Os índices de emissão de GEE pela pecuária podem variar muito de país para país ou de sistema de produção para sistema de produção. A pecuária de leite no Brasil, que explora as pastagens, é diferente da realidade da atividade no Canadá, que adota sistemas confinados, por exemplo. Isso justifica um estudo aprofundado da pecuária nacional sobre o problema, como é o caso das investigações que ocorrem no âmbito da Rede Pecus. Segundo o pesquisador da Embrapa Informática Agropecuária, Eduardo Delgado Assad, a média de emissão de CO2eq por bovino é de 57 kg/animal/ano. Mas esse número representa apenas o que o animal emite. "Quando colocamos o bovino em cima do pasto, a coisa muda de figura", diz Assad.
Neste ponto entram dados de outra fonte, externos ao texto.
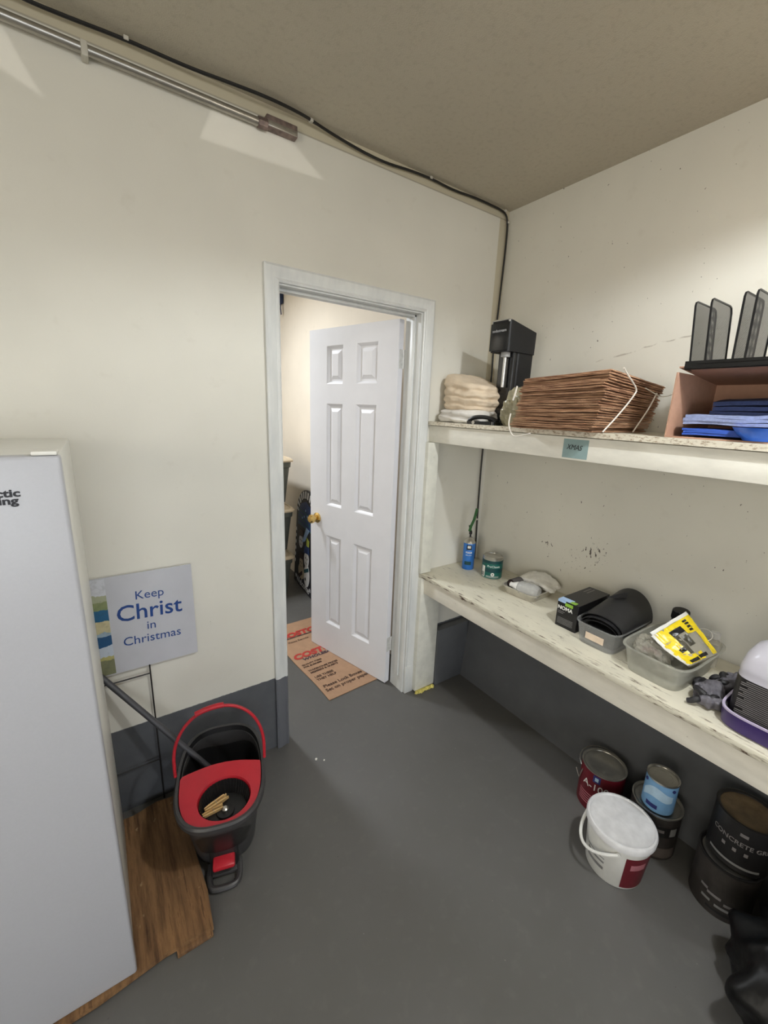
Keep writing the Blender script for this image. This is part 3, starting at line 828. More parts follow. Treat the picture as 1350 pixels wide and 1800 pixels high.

Considerando um sistema com taxa de lotação de uma UA/ha (Unidade Animal/hectare) em um pasto degradado, o bovino emite em torno de 1.800 kg de CO2eq. Um segundo sistema com o mesmo animal em um bom pasto, bem manejado, é possível sequestrar, por meio da pastagem, 3.600 kg de CO2eq por hectare ano. Temos então uma taxa positiva de 1.800 kg de CO2eq retirados da atmosfera. A conclusão de Assad, confirmada pelos trabalhos apresentados pela Pecus: "No sistema boi/pasto bem manejado, não há emissão de gases de efeito estufa, há retirada".